Paper 2020/1124

Optimized Voronoi-based algorithms for parallel shortest vector computations

Artur Mariano, Filipe Cabeleira, Gabriel Falcao, and Luís Paulo Santos

Abstract

This paper addresses V ̈oronoi cell-based algorithms, specifically the ”Relevant Vectors” algorithm, used to solve the Shortest Vector Problem, a fundamental challenge in lattice-based cryptanalysis. Several optimizations are proposed to reduce the execution time of the original algorithm. It is also shown that the algorithm is highly suited for parallel execution on both CPUs and GPUs. The proposed optimizations are based on pruning, i.e., avoiding computations that will not, with high probability, improve the solution.
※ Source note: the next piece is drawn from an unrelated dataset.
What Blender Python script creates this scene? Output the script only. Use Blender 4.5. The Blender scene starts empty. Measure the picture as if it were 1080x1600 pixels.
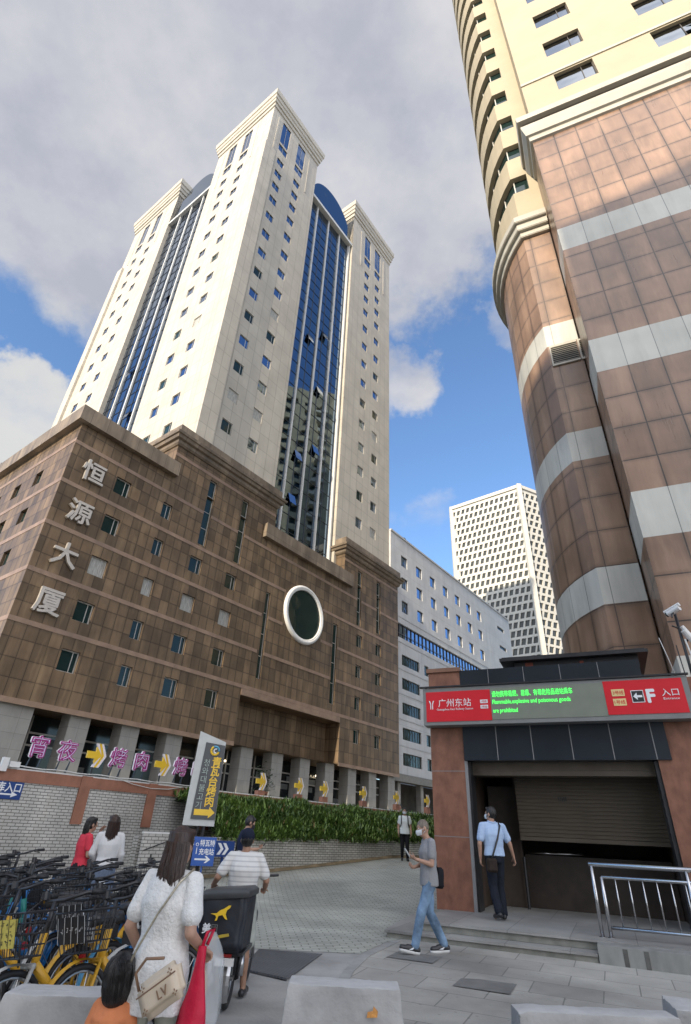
import bpy, bmesh, math, random
from mathutils import Vector, Matrix, Euler, noise as mnoise
R = math.radians
random.seed(7)
sc = bpy.context.scene
C = sc.collection

# ------------------------------------------------------------------ camera
cd = bpy.data.cameras.new('camera')
cam = bpy.data.objects.new('camera', cd); C.objects.link(cam); sc.camera = cam
cd.sensor_fit = 'VERTICAL'; cd.sensor_height = 36.0; cd.sensor_width = 36.0
cd.lens = 832.88 / 1600.0 * 36.0
cd.clip_start = 0.05; cd.clip_end = 8000
TH, RO = 0.54324, 0.04923
fwd = Vector((0, math.cos(TH), math.sin(TH))); up0 = Vector((0, -math.sin(TH), math.cos(TH))); ri0 = Vector((1, 0, 0))
right = math.cos(RO) * ri0 + math.sin(RO) * up0
upv = -math.sin(RO) * ri0 + math.cos(RO) * up0
m3 = Matrix((right, upv, -fwd)).transposed()
cam.matrix_world = Matrix.Translation((0, 0, 1.5)) @ m3.to_4x4()

# ------------------------------------------------------------------ light
SUN_AZ = R(236.4)      # direction to the sun, counter-clockwise from +X
SUN_EL = R(25)
sun_dir = Vector((math.cos(SUN_EL) * math.cos(SUN_AZ), math.cos(SUN_EL) * math.sin(SUN_AZ), math.sin(SUN_EL)))
sd = bpy.data.lights.new('sun', 'SUN'); sd.energy = 4.5; sd.angle = R(0.6); sd.color = (1.0, 0.86, 0.66)
so = bpy.data.objects.new('sun', sd); C.objects.link(so)
so.rotation_euler = (-sun_dir).to_track_quat('-Z', 'Y').to_euler()
sc.view_settings.view_transform = 'Standard'; sc.view_settings.look = 'None'
sc.view_settings.exposure = 0.5; sc.view_settings.gamma = 1.0
sc.cycles.max_bounces = 6; sc.cycles.diffuse_bounces = 3; sc.cycles.glossy_bounces = 3
sc.cycles.transparent_max_bounces = 6; sc.cycles.caustics_reflective = False; sc.cycles.caustics_refractive = False
try:
    sc.cycles.use_denoising = True
except Exception:
    pass

world = bpy.data.worlds.new('World'); sc.world = world; world.use_nodes = True
def build_sky():
    nt = world.node_tree; N = nt.nodes; L = nt.links
    N.clear()
    out = N.new('ShaderNodeOutputWorld'); bg = N.new('ShaderNodeBackground')
    sky = N.new('ShaderNodeTexSky'); sky.sky_type = 'NISHITA'; sky.sun_disc = False
    sky.sun_elevation = SUN_EL; sky.sun_rotation = math.pi / 2 - SUN_AZ
    sky.air_density = 1.0; sky.dust_density = 0.7; sky.ozone_density = 2.4
    tc = N.new('ShaderNodeTexCoord')
    def math_(op, a, b=None, c=None, clamp=False):
        n = N.new('ShaderNodeMath'); n.operation = op; n.use_clamp = clamp
        for i, v in enumerate((a, b, c)):
            if v is None: continue
            if isinstance(v, (int, float)): n.inputs[i].default_value = v
            else: L.new(v, n.inputs[i])
        return n.outputs[0]
    sep = N.new('ShaderNodeSeparateXYZ'); L.new(tc.outputs['Generated'], sep.inputs[0])
    zc = math_('MAXIMUM', sep.outputs[2], 0.06)
    cmb = N.new('ShaderNodeCombineXYZ')
    L.new(math_('DIVIDE', sep.outputs[0], math_('ADD', zc, 0.35)), cmb.inputs[0])
    L.new(math_('DIVIDE', sep.outputs[1], math_('ADD', zc, 0.35)), cmb.inputs[1])
    def fbm(scale, detail, rough, off):
        mp = N.new('ShaderNodeMapping'); mp.inputs['Location'].default_value = off
        L.new(cmb.outputs[0], mp.inputs['Vector'])
        n = N.new('ShaderNodeTexNoise'); n.inputs['Scale'].default_value = scale
        n.inputs['Detail'].default_value = detail; n.inputs['Roughness'].default_value = rough
        L.new(mp.outputs[0], n.inputs['Vector'])
        return n.outputs['Fac']
    n1 = fbm(3.2, 8, 0.56, (1.3, 0.4, 0))
    n2 = fbm(2.6, 8, 0.58, (4.7, 2.2, 1))
    n3 = fbm(7.0, 7, 0.62, (0.2, 7.7, 3))
    wv = N.new('ShaderNodeTexNoise'); wv.inputs['Scale'].default_value = 5.0; wv.inputs['Detail'].default_value = 6; wv.inputs['Roughness'].default_value = .6
    L.new(tc.outputs['Generated'], wv.inputs['Vector'])
    w1 = N.new('ShaderNodeVectorMath'); w1.operation = 'MULTIPLY_ADD'; L.new(wv.outputs['Color'], w1.inputs[0])
    w1.inputs[1].default_value = (.34, .34, .34); w1.inputs[2].default_value = (-.17, -.17, -.17)
    w2 = N.new('ShaderNodeVectorMath'); w2.operation = 'ADD'; L.new(tc.outputs['Generated'], w2.inputs[0]); L.new(w1.outputs[0], w2.inputs[1])
    w3 = N.new('ShaderNodeVectorMath'); w3.operation = 'NORMALIZE'; L.new(w2.outputs[0], w3.inputs[0])
    def dirpx(x, y):
        return (fwd * 832.88 + right * (x - 540) - upv * (y - 800)).normalized()
    # (x, y, inner radius deg, outer radius deg, weight): where the cloud banks stand in the sky
    blobs = [(150, 60, 16, 27, 1.0), (420, 60, 20, 30, 1.0), (640, 90, 10, 18, 1.0), (30, 130, 7, 13, 1.0), (250, 150, 11, 18, 1.0),
             (540, 225, 5, 11, 1.0), (690, 215, 3, 8, 1.0), (15, 640, 3.5, 7.5, 1.05), (-110, 660, 6, 10, 1.0),
             (600, 590, 0.5, 7.0, .86), (800, 480, 1.2, 5, .66), (900, 0, 10, 18, 1.0), (680, 850, 1, 7, .5)]
    acc = None
    for (x, y, ri, ro, w) in blobs:
        d = dirpx(x, y)
        vm = N.new('ShaderNodeVectorMath'); vm.operation = 'DOT_PRODUCT'
        L.new(w3.outputs[0], vm.inputs[0]); vm.inputs[1].default_value = d
        mr = N.new('ShaderNodeMapRange'); mr.interpolation_type = 'SMOOTHSTEP'
        mr.inputs['From Min'].default_value = math.cos(R(ro)); mr.inputs['From Max'].default_value = math.cos(R(ri))
        mr.inputs['To Max'].default_value = w
        L.new(vm.outputs['Value'], mr.inputs['Value'])
        acc = mr.outputs[0] if acc is None else math_('MAXIMUM', acc, mr.outputs[0])
    # behind the viewer the sky is broken cloud as well
    back = N.new('ShaderNodeMapRange'); L.new(sep.outputs[1], back.inputs['Value'])
    back.inputs['From Min'].default_value = 0.0; back.inputs['From Max'].default_value = -0.5
    back.inputs['To Min'].default_value = 0.0; back.inputs['To Max'].default_value = 0.9
    acc = math_('MAXIMUM', acc, back.outputs[0])
    field = math_('ADD', acc, math_('MULTIPLY', math_('SUBTRACT', n1, 0.5), 1.25))
    field = math_('ADD', field, math_('MULTIPLY', math_('SUBTRACT', n3, 0.5), 0.35))
    mask = N.new('ShaderNodeMapRange'); mask.interpolation_type = 'SMOOTHSTEP'
    L.new(field, mask.inputs['Value'])
    mask.inputs['From Min'].default_value = 0.34; mask.inputs['From Max'].default_value = 0.92
    mask.inputs['To Max'].default_value = 0.97
    # cloud body: grey underside, bright thin rim
    tone = math_('ADD', math_('MULTIPLY', n2, 0.85), math_('MULTIPLY', n3, 0.30))
    ramp = N.new('ShaderNodeValToRGB'); L.new(tone, ramp.inputs[0])
    e = ramp.color_ramp.elements
    e[0].position = 0.44; e[0].color = (0.53, 0.55, 0.63, 1)
    e[1].position = 0.68; e[1].color = (0.84, 0.83, 0.85, 1)
    cl = N.new('ShaderNodeMix'); cl.data_type = 'RGBA'; cl.blend_type = 'MULTIPLY'; cl.inputs[0].default_value = 1.0
    L.new(ramp.outputs[0], cl.inputs[6]); cl.inputs[7].default_value = (CLOUD, CLOUD, CLOUD, 1)
    # white heaped cloud low on the left
    vm = N.new('ShaderNodeVectorMath'); vm.operation = 'DOT_PRODUCT'
    L.new(tc.outputs['Generated'], vm.inputs[0]); vm.inputs[1].default_value = dirpx(0, 610)
    mr = N.new('ShaderNodeMapRange'); mr.interpolation_type = 'SMOOTHSTEP'
    mr.inputs['From Min'].default_value = math.cos(R(11)); mr.inputs['From Max'].default_value = math.cos(R(5))
    L.new(vm.outputs['Value'], mr.inputs['Value'])
    c2 = N.new('ShaderNodeMix'); c2.data_type = 'RGBA'
    L.new(math_('MULTIPLY', mr.outputs[0], 0.85), c2.inputs[0]); L.new(cl.outputs[2], c2.inputs[6])
    c2.inputs[7].default_value = (CLOUD * .80, CLOUD * .80, CLOUD * .78, 1)
    # cloud behind the viewer, out of view, brightened as fill light for the square
    sb = N.new('ShaderNodeMapRange'); sb.interpolation_type = 'SMOOTHSTEP'; L.new(sep.outputs[1], sb.inputs['Value'])
    sb.inputs['From Min'].default_value = 0.12; sb.inputs['From Max'].default_value = -0.40; sb.inputs['To Min'].default_value = 1.0; sb.inputs['To Max'].default_value = BACKFILL
    c3 = N.new('ShaderNodeVectorMath'); c3.operation = 'SCALE'; L.new(c2.outputs[2], c3.inputs[0]); L.new(sb.outputs[0], c3.inputs['Scale'])
    tint = N.new('ShaderNodeMix'); tint.data_type = 'RGBA'; tint.blend_type = 'MULTIPLY'; tint.inputs[0].default_value = 1
    L.new(sky.outputs[0], tint.inputs[6]); tint.inputs[7].default_value = SKYTINT
    mix = N.new('ShaderNodeMix'); mix.data_type = 'RGBA'
    L.new(mask.outputs[0], mix.inputs[0]); L.new(tint.outputs[2], mix.inputs[6]); L.new(c3.outputs[0], mix.inputs[7])
    L.new(mix.outputs[2], bg.inputs[0]); bg.inputs[1].default_value = 0.15
    L.new(bg.outputs[0], out.inputs[0])
CLOUD = 4.35; BACKFILL = 3.5
SKYTINT = (1.08, 1.22, 1.34, 1)
build_sky()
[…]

The pruning criteria is related to the target vectors norm relative to the current best solution vector norm. When pruning is performed without pre-processing, speedups up to 69× are observed compared to the original algorithm. If a pre-process sorting step is performed, which requires storing the norm ordered target vectors and therefore significantly more memory, this speedup increases to 77×. On the parallel processing side, the multi-core version of the optimized algorithm exhibits linear scalability on a CPU with up to 28 threads and keeps scaling, albeit at a lower rate, with Simultaneous Multi-Threading with up to 56 threads. The lack of support for efficient global synchronization among threads in GPUs does not allow for a scalable implementation of the pruning optimization using these devices. Nevertheless, a parallel GPU version of the non optimized algorithm is demonstrated to be competitive with the parallel non optimized CPU version, although the latter outperforms the former when using 56 threads. It is argued that the GPU version would outperform the CPU for higher lattice dimensions, although this statement cannot be experimentally verified due to the limited memory available on current GPU boards.